Until then I was a husband doing my best to provide support and assistance, without serious consideration for the support and assistance I needed, or where to go to find this. And then there comes a point when you realise you simply can’t cope on your own, you need professional intervention and advice, only to be faced with a vast canvas of sometimes conflicting options.
It was during this time that I became aware of Caring Together and the services they offer which were appropriate for my geography as I live in Cambridge, and appropriate for my needs as a long-term carer. Subsequently I have accessed each of homecare and Listening Ear, benefitting from both.
And however essential the assistance provided by other agencies, if I needed them in the future, I would effectively need to start again. The particular advantage of Caring Together in this context was that they were always reassuringly there, and provided an excellent service.
When they indicated they were planning to almost forensically examine their business model, with the aim of ensuring this service excellence related directly to what the carers they sought to help both wanted and needed, I determined to offer my help.
I participated in a series of workshops under the headline of carer voice and involvement steering group. I would like to record at this stage what a courageous decision by Caring Together I judge this to have been. It is my experience that very few organisations would be willing to be assessed in this way from the board downwards, or to then commit the necessary resource to enabling any emerging improvements.
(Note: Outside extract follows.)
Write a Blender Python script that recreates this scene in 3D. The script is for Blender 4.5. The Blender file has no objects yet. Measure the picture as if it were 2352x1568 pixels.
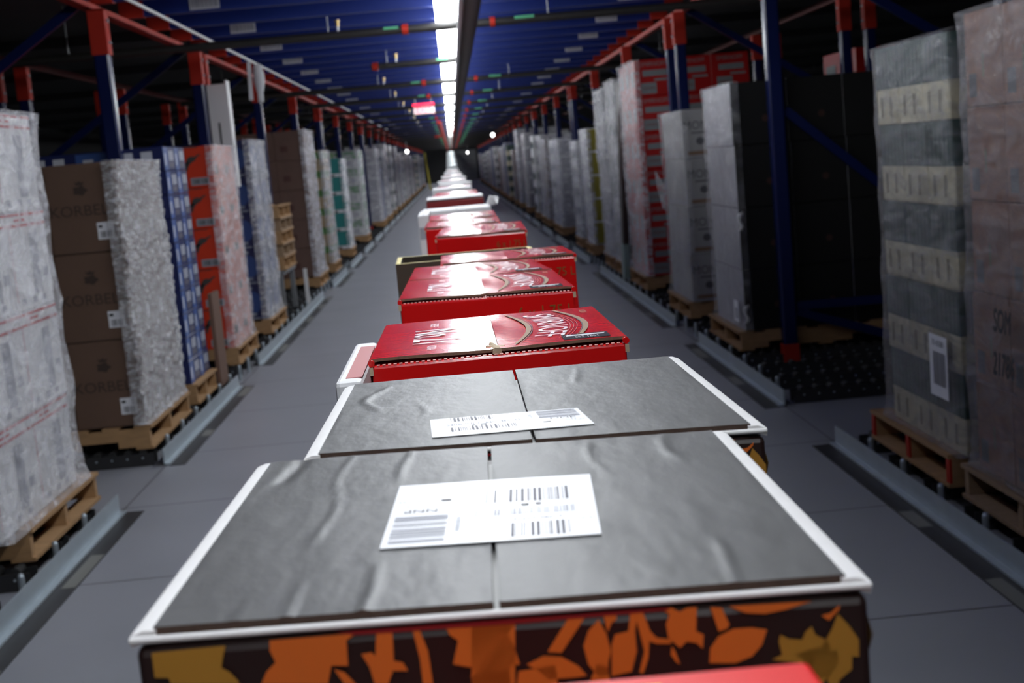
import bpy, math, random
from mathutils import Vector, Matrix
random.seed(7)
S = bpy.context.scene
COL = S.collection
PI = math.pi
# ---------------- camera ----------------
cam_d = bpy.data.cameras.new('camera'); cam = bpy.data.objects.new('camera', cam_d); COL.objects.link(cam)
def camera_axes():
    rho, p, psi = math.radians(5.1), math.radians(7.8908), math.radians(1.894)
    F = Vector((math.sin(psi)*math.cos(p), math.cos(psi)*math.cos(p), -math.sin(p)))
    R0 = Vector((math.cos(psi), -math.sin(psi), 0)); U0 = R0.cross(F)
    return math.cos(rho)*R0-math.sin(rho)*U0, math.sin(rho)*R0+math.cos(rho)*U0, F
R_, U_, F_ = camera_axes()
m = Matrix(((R_.x, U_.x, -F_.x, 0), (R_.y, U_.y, -F_.y, 0), (R_.z, U_.z, -F_.z, 1.6), (0, 0, 0, 1)))
cam.matrix_world = m
cam_d.sensor_width = 36; cam_d.lens = 3050/2352*36
cam_d.clip_start = 0.02; cam_d.clip_end = 300
cam_d.dof.use_dof = True; cam_d.dof.focus_distance = 1.45; cam_d.dof.aperture_fstop = 11
S.camera = cam
# ---------------- world, exposure ----------------
w = bpy.data.worlds.new('world'); S.world = w; w.use_nodes = True
w.node_tree.nodes['Background'].inputs[0].default_value = (0.5, 0.6, 0.8, 1)
w.node_tree.nodes['Background'].inputs[1].default_value = 0.004
S.view_settings.view_transform = 'Standard'; S.view_settings.look = 'None'
S.view_settings.gamma = 1; S.view_settings.use_curve_mapping = False
S.view_settings.exposure = 0.0
LIGHT = 22.0      # emission of the fluorescent diffusers

# ---------------- materials ----------------
MATS = {}
def mat(name, col, rough=0.6, metal=0.0, var=0.0, scale=8.0, bump=0.0, bscale=40.0, spec=0.5, emit=0, stretch=(1,1,1), coat=0, bdist=0.01):
    if name in MATS: return MATS[name]
    m = bpy.data.materials.new(name); m.use_nodes = True; MATS[name] = m
    nt = m.node_tree; b = nt.nodes['Principled BSDF']
    b.inputs['Base Color'].default_value = (*col, 1); b.inputs['Roughness'].default_value = rough
    b.inputs['Metallic'].default_value = metal; b.inputs['Specular IOR Level'].default_value = spec
    if coat: b.inputs['Coat Weight'].default_value = coat; b.inputs['Coat Roughness'].default_value = 0.12
    tc = nt.nodes.new('ShaderNodeTexCoord'); mp = nt.nodes.new('ShaderNodeMapping'); mp.inputs['Scale'].default_value = stretch
    nt.links.new(tc.outputs['Object'], mp.inputs[0])
    if var:
        n = nt.nodes.new('ShaderNodeTexNoise'); n.inputs['Scale'].default_value = scale; n.inputs['Detail'].default_value = 5
        nt.links.new(mp.outputs[0], n.inputs['Vector'])
        mx = nt.nodes.new('ShaderNodeMix'); mx.data_type = 'RGBA'
        mx.inputs[6].default_value = tuple(max(0, c*(1-var)) for c in col)+(1,)
        mx.inputs[7].default_value = tuple(min(1, c*(1+var)) for c in col)+(1,)
        nt.links.new(n.outputs['Fac'], mx.inputs[0]); nt.links.new(mx.outputs[2], b.inputs['Base Color'])
    if bump:
        n2 = nt.nodes.new('ShaderNodeTexNoise'); n2.inputs['Scale'].default_value = bscale; n2.inputs['Detail'].default_value = 4
        nt.links.new(mp.outputs[0], n2.inputs['Vector'])
        bp = nt.nodes.new('ShaderNodeBump'); bp.inputs['Strength'].default_value = bump; bp.inputs['Distance'].default_value = bdist
        nt.links.new(n2.outputs['Fac'], bp.inputs['Height']); nt.links.new(bp.outputs[0], b.inputs['Normal'])
    if emit:
        b.inputs['Emission Color'].default_value = (*col, 1); b.inputs['Emission Strength'].default_value = emit
    return m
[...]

The carer council emerged from this consultation process with a remit to ensure that the voice of carers is heard and evident in the agreed strategic direction, operational activity, and continuous improvement of Caring Together.
But if it is to deliver this, it needs more carers to join the discussions, including young adult carers, parent carers and former carers, to ensure a diverse range of lived experience and thinking.
Those interested will only need to attend quarterly Zoom meetings, which will be a maximum of two hours each. Some understanding of the challenges carers face in navigating the health and social care system will be valuable, together with suggestions for improvements. And overall, to want to make a positive difference to the lives of other carers.
Caring Together will reimburse reasonable expenses and look to coordinate replacement care if needed to enable carers to be part of the council.